» EXERCISE DESCRIPTION
Your copy of the material below should match it exactly, except that it holds no pictures.

+ + +

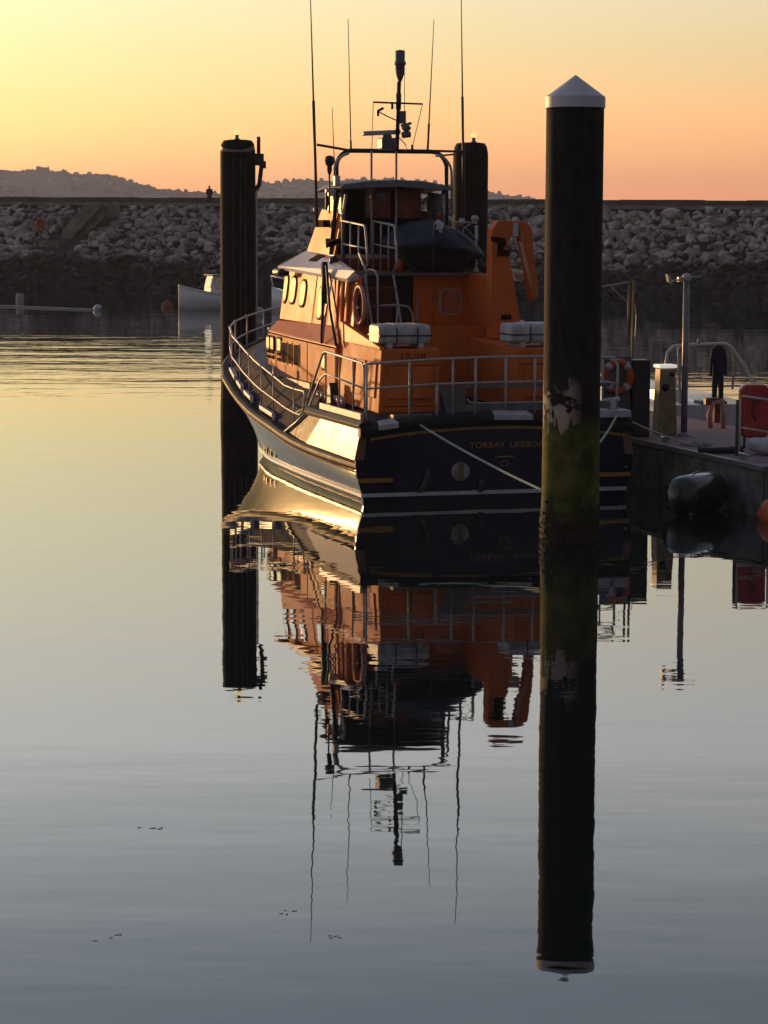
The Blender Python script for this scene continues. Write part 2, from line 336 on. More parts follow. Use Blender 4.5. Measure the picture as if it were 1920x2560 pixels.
# ---- far hills
hill_pts = [(-2300, 60), (-1500, 88), (-900, 95), (-620, 90), (-477, 82), (-440, 84), (-402, 79), (-353, 77), (-330, 70), (-313, 66), (-290, 60), (-269, 56.5), (-240, 56), (-210, 54), (-190, 60), (-155, 66), (-120, 70), (-80, 71), (-31, 72), (20, 71),
            (58, 69), (100, 63), (132, 57), (165, 52), (194, 46), (230, 40), (300, 33), (420, 25), (700, 18), (2300, 8)]
HX = [p[0] for p in hill_pts]; HZ = [p[1] for p in hill_pts]
hm = MB(); nx = 900; rows = 9; vsx = []
for j in range(rows):
    t = j / (rows - 1)
    for i in range(nx + 1):
        x = -2300 + 4600 * i / nx; y = 2600 + 500 * t
        z = (lerp(HX, HZ, x) - 4) * (t ** .7) + mnoise.noise(Vector((x * .02, y * .02, 0))) * 5 * t - 1.5 * (1 - t)
        vsx.append((x, y, z if j else -.8))
for j in range(2):
    for i in range(nx + 1):
        x = -2300 + 4600 * i / nx
        vsx.append((x, 3300 + 200 * j, (lerp(HX, HZ, x) - 4) * (.5 if j == 0 else 0) - (0 if j == 0 else .8)))
rows += 2
hm.add(vsx, [(j * (nx + 1) + i, j * (nx + 1) + i + 1, (j + 1) * (nx + 1) + i + 1, (j + 1) * (nx + 1) + i) for j in range(rows - 1) for i in range(nx)], True)
hillmat = mat('hill_fields', (.055, .058, .040), .95, var=.3, vscale=.01)
tag(hm.build('hills', hillmat, fixn=False), 'wooded far shore hills in evening haze', None, kind='structure')
import bmesh
def hull_mesh(n, sx, sy, sz, seed, name):
    rnd = random.Random(seed); bm = bmesh.new()
    for i in range(n):
        while True:
            p = Vector((rnd.uniform(-1, 1), rnd.uniform(-1, 1), rnd.uniform(-1, 1)))
            if .55 < p.length < 1.0: break
        bm.verts.new((p.x * sx, p.y * sy, p.z * sz))
    r = bmesh.ops.convex_hull(bm, input=bm.verts)
    bmesh.ops.delete(bm, geom=list({g for g in r['geom_interior'] + r['geom_unused'] if isinstance(g, bmesh.types.BMVert)}), context='VERTS')
    me = bpy.data.meshes.new(name); bm.to_mesh(me); bm.free(); return me
crowns = [hull_mesh(26, 1, 1, .8, 100 + k, 'c') for k in range(6)]
wd = MB(); rnd = random.Random(5)
def put(mbx, me, loc, s3, rz):
    c, s_ = math.cos(rz), math.sin(rz)
    mbx.add([(loc[0] + (v.co.x * c - v.co.y * s_) * s3[0], loc[1] + (v.co.x * s_ + v.co.y * c) * s3[1], loc[2] + v.co.z * s3[2]) for v in me.vertices], [tuple(p.vertices) for p in me.polygons])
x = -560
while x < 330:
    zt = lerp(HX, HZ, x); big = mnoise.noise(Vector((x * .035, 3, 0)))
    h = 3.0 + 3.5 * max(0, big) + rnd.uniform(0, 2.2) + (3.8 if rnd.random() < .14 else 0)
    for q in range(3): put(wd, rnd.choice(crowns), (x + rnd.uniform(-2, 2), 3095 + rnd.uniform(-8, 4), zt - 4 + h * .35 + rnd.uniform(-1, 0)), (rnd.uniform(2.0, 4.6), 3, h * rnd.uniform(.6, 1)), rnd.uniform(0, 6))
    x += rnd.uniform(1.6, 3.4)
for q in range(2600):
    x = rnd.uniform(-620, 420); y = rnd.uniform(2640, 3090); t = (y - 2600) / 500
    if mnoise.noise(Vector((x * .013, y * .013, 7))) < -.05: continue
    z = (lerp(HX, HZ, x) - 4) * (t ** .7); k = rnd.uniform(2.0, 4.2)
    put(wd, rnd.choice(crowns), (x, y, z + k * .3), (k * 1.2, k, k * .9), rnd.uniform(0, 6))
treem = mat('far_trees', (.030, .036, .022), .95, var=.4, vscale=.05)
tag(wd.build('woodland', treem, fixn=False), 'dark treeline and woods on the far hills', None, kind='stuff')
hl = ['pale house on the far hillside', 'white house low on the far hill', 'small villa among the hilltop trees']
hw = mat('house_white', (.68, .62, .58), .8); hr = mat('house_roof', (.14, .09, .08), .8)
def house(x, y, s, k):
    t = (y - 2600) / 500; z = (lerp(HX, HZ, x) - 4) * (max(t, 0) ** .7)
    o = thing('house', (x, y, z - 1), 'tiny pale house with pitched roof on the hazy far hillside', 'house', rz=random.uniform(-.5, .5), group='houses scattered on the far hillside')
    MB().box((-s, -s * .6, 0), (s, s * .6, s * 1.3)).build('wall', hw, o)
    rf = MB(); rf.prism([(-s * 1.05, -s * .7, s * 1.3), (-s * 1.05, s * .7, s * 1.3), (-s * 1.05, 0, s * 1.9)], (s * 2.1, 0, 0)); rf.build('roof', hr, o)
for k, (x, y) in enumerate([(-463, 2960), (-418, 3020), (-330, 2990), (-268, 3060), (-238, 3070), (-225, 3040), (-214, 3070), (-150, 3050), (-143, 3060), (-134, 3055), (-127, 3062), (-118, 3050), (-108, 2960), (-60, 3055), (30, 3050), (-345, 3040), (-392, 3060), (-20, 3000)]):
    house(x, y, random.uniform(1.5, 2.6), k)

# ---- breakwater: core, path, parapet and boulders
BT, BB = 240.0, 222.0   # top and foot of the boulder slope (world Y)
bwk = MB(); bwk.prism([(-130, BB - 3, -4), (-130, BB + .9, -.6), (-130, BT + .3, 7.5), (-130, BT + .3, 7.90), (-130, BT + 4.2, 7.90), (-130, BT + 14, -4)], (260, 0, 0))
core = bwk.build('breakwater', mat('breakwater_core', (.035, .031, .028), .95, var=.4, vscale=1.5, bump=.6)); tag(core, 'long rubble breakwater with concrete path closing the harbour', None, kind='structure')
edge = MB()
for i in range(44): edge.box((-130 + i * 6 + .02, BT + .05, 7.72), (-130 + i * 6 + 5.98, BT + .30, 8.04))
kb = edge.build('path_edge', mat('pale_concrete', (.27, .24, .20), .9, var=.25, vscale=.8), core)
pw = MB()
for i in range(66): pw.box((-130 + i * 4 + .03, BT + 3.0, 7.904), (-130 + i * 4 + 3.97, BT + 3.6, 8.56 + .03 * math.sin(i * 2.1)))
pw.build('parapet', mat('parapet_concrete', (.12, .10, .085), .95, var=.3, vscale=.6, bump=.4), core)
rocks = [hull_mesh(15, 1, 1, 1, 11 + k, 'rock') for k in range(14)]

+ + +

» RESULT OF THIS EXERCISE
The Blender Python script for this scene continues. Write part 2, from line 336 on. More parts follow. Use Blender 4.5. Measure the picture as if it were 1920x2560 pixels.
# ---- far hills
hill_pts = [(-2300, 60), (-1500, 88), (-900, 95), (-620, 90), (-477, 82), (-440, 84), (-402, 79), (-353, 77), (-330, 70), (-313, 66), (-290, 60), (-269, 56.5), (-240, 56), (-210, 54), (-190, 60), (-155, 66), (-120, 70), (-80, 71), (-31, 72), (20, 71),
            (58, 69), (100, 63), (132, 57), (165, 52), (194, 46), (230, 40), (300, 33), (420, 25), (700, 18), (2300, 8)]
HX = [p[0] for p in hill_pts]; HZ = [p[1] for p in hill_pts]
hm = MB(); nx = 900; rows = 9; vsx = []
for j in range(rows):
    t = j / (rows - 1)
    for i in range(nx + 1):
        x = -2300 + 4600 * i / nx; y = 2600 + 500 * t
        z = (lerp(HX, HZ, x) - 4) * (t ** .7) + mnoise.noise(Vector((x * .02, y * .02, 0))) * 5 * t - 1.5 * (1 - t)
        vsx.append((x, y, z if j else -.8))
for j in range(2):
    for i in range(nx + 1):
        x = -2300 + 4600 * i / nx
        vsx.append((x, 3300 + 200 * j, (lerp(HX, HZ, x) - 4) * (.5 if j == 0 else 0) - (0 if j == 0 else .8)))
rows += 2
hm.add(vsx, [(j * (nx + 1) + i, j * (nx + 1) + i + 1, (j + 1) * (nx + 1) + i + 1, (j + 1) * (nx + 1) + i) for j in range(rows - 1) for i in range(nx)], True)
hillmat = mat('hill_fields', (.055, .058, .040), .95, var=.3, vscale=.01)
tag(hm.build('hills', hillmat, fixn=False), 'wooded far shore hills in evening haze', None, kind='structure')
import bmesh
def hull_mesh(n, sx, sy, sz, seed, name):
    rnd = random.Random(seed); bm = bmesh.new()
    for i in range(n):
        while True:
            p = Vector((rnd.uniform(-1, 1), rnd.uniform(-1, 1), rnd.uniform(-1, 1)))
            if .55 < p.length < 1.0: break
        bm.verts.new((p.x * sx, p.y * sy, p.z * sz))
    r = bmesh.ops.convex_hull(bm, input=bm.verts)
    bmesh.ops.delete(bm, geom=list({g for g in r['geom_interior'] + r['geom_unused'] if isinstance(g, bmesh.types.BMVert)}), context='VERTS')
    me = bpy.data.meshes.new(name); bm.to_mesh(me); bm.free(); return me
crowns = [hull_mesh(26, 1, 1, .8, 100 + k, 'c') for k in range(6)]
wd = MB(); rnd = random.Random(5)
def put(mbx, me, loc, s3, rz):
    c, s_ = math.cos(rz), math.sin(rz)
    mbx.add([(loc[0] + (v.co.x * c - v.co.y * s_) * s3[0], loc[1] + (v.co.x * s_ + v.co.y * c) * s3[1], loc[2] + v.co.z * s3[2]) for v in me.vertices], [tuple(p.vertices) for p in me.polygons])
x = -560
while x < 330:
    zt = lerp(HX, HZ, x); big = mnoise.noise(Vector((x * .035, 3, 0)))
    h = 3.0 + 3.5 * max(0, big) + rnd.uniform(0, 2.2) + (3.8 if rnd.random() < .14 else 0)
    for q in range(3): put(wd, rnd.choice(crowns), (x + rnd.uniform(-2, 2), 3095 + rnd.uniform(-8, 4), zt - 4 + h * .35 + rnd.uniform(-1, 0)), (rnd.uniform(2.0, 4.6), 3, h * rnd.uniform(.6, 1)), rnd.uniform(0, 6))
    x += rnd.uniform(1.6, 3.4)
for q in range(2600):
    x = rnd.uniform(-620, 420); y = rnd.uniform(2640, 3090); t = (y - 2600) / 500
    if mnoise.noise(Vector((x * .013, y * .013, 7))) < -.05: continue
    z = (lerp(HX, HZ, x) - 4) * (t ** .7); k = rnd.uniform(2.0, 4.2)
    put(wd, rnd.choice(crowns), (x, y, z + k * .3), (k * 1.2, k, k * .9), rnd.uniform(0, 6))
treem = mat('far_trees', (.030, .036, .022), .95, var=.4, vscale=.05)
tag(wd.build('woodland', treem, fixn=False), 'dark treeline and woods on the far hills', None, kind='stuff')
hl = ['pale house on the far hillside', 'white house low on the far hill', 'small villa among the hilltop trees']
hw = mat('house_white', (.68, .62, .58), .8); hr = mat('house_roof', (.14, .09, .08), .8)
def house(x, y, s, k):
    t = (y - 2600) / 500; z = (lerp(HX, HZ, x) - 4) * (max(t, 0) ** .7)
    o = thing('house', (x, y, z - 1), 'tiny pale house with pitched roof on the hazy far hillside', 'house', rz=random.uniform(-.5, .5), group='houses scattered on the far hillside')
    MB().box((-s, -s * .6, 0), (s, s * .6, s * 1.3)).build('wall', hw, o)
    rf = MB(); rf.prism([(-s * 1.05, -s * .7, s * 1.3), (-s * 1.05, s * .7, s * 1.3), (-s * 1.05, 0, s * 1.9)], (s * 2.1, 0, 0)); rf.build('roof', hr, o)
for k, (x, y) in enumerate([(-463, 2960), (-418, 3020), (-330, 2990), (-268, 3060), (-238, 3070), (-225, 3040), (-214, 3070), (-150, 3050), (-143, 3060), (-134, 3055), (-127, 3062), (-118, 3050), (-108, 2960), (-60, 3055), (30, 3050), (-345, 3040), (-392, 3060), (-20, 3000)]):
    house(x, y, random.uniform(1.5, 2.6), k)

# ---- breakwater: core, path, parapet and boulders
BT, BB = 240.0, 222.0   # top and foot of the boulder slope (world Y)
bwk = MB(); bwk.prism([(-130, BB - 3, -4), (-130, BB + .9, -.6), (-130, BT + .3, 7.5), (-130, BT + .3, 7.90), (-130, BT + 4.2, 7.90), (-130, BT + 14, -4)], (260, 0, 0))
core = bwk.build('breakwater', mat('breakwater_core', (.035, .031, .028), .95, var=.4, vscale=1.5, bump=.6)); tag(core, 'long rubble breakwater with concrete path closing the harbour', None, kind='structure')
edge = MB()
for i in range(44): edge.box((-130 + i * 6 + .02, BT + .05, 7.72), (-130 + i * 6 + 5.98, BT + .30, 8.04))
kb = edge.build('path_edge', mat('pale_concrete', (.27, .24, .20), .9, var=.25, vscale=.8), core)
pw = MB()
for i in range(66): pw.box((-130 + i * 4 + .03, BT + 3.0, 7.904), (-130 + i * 4 + 3.97, BT + 3.6, 8.56 + .03 * math.sin(i * 2.1)))
pw.build('parapet', mat('parapet_concrete', (.12, .10, .085), .95, var=.3, vscale=.6, bump=.4), core)
rocks = [hull_mesh(15, 1, 1, 1, 11 + k, 'rock') for k in range(14)]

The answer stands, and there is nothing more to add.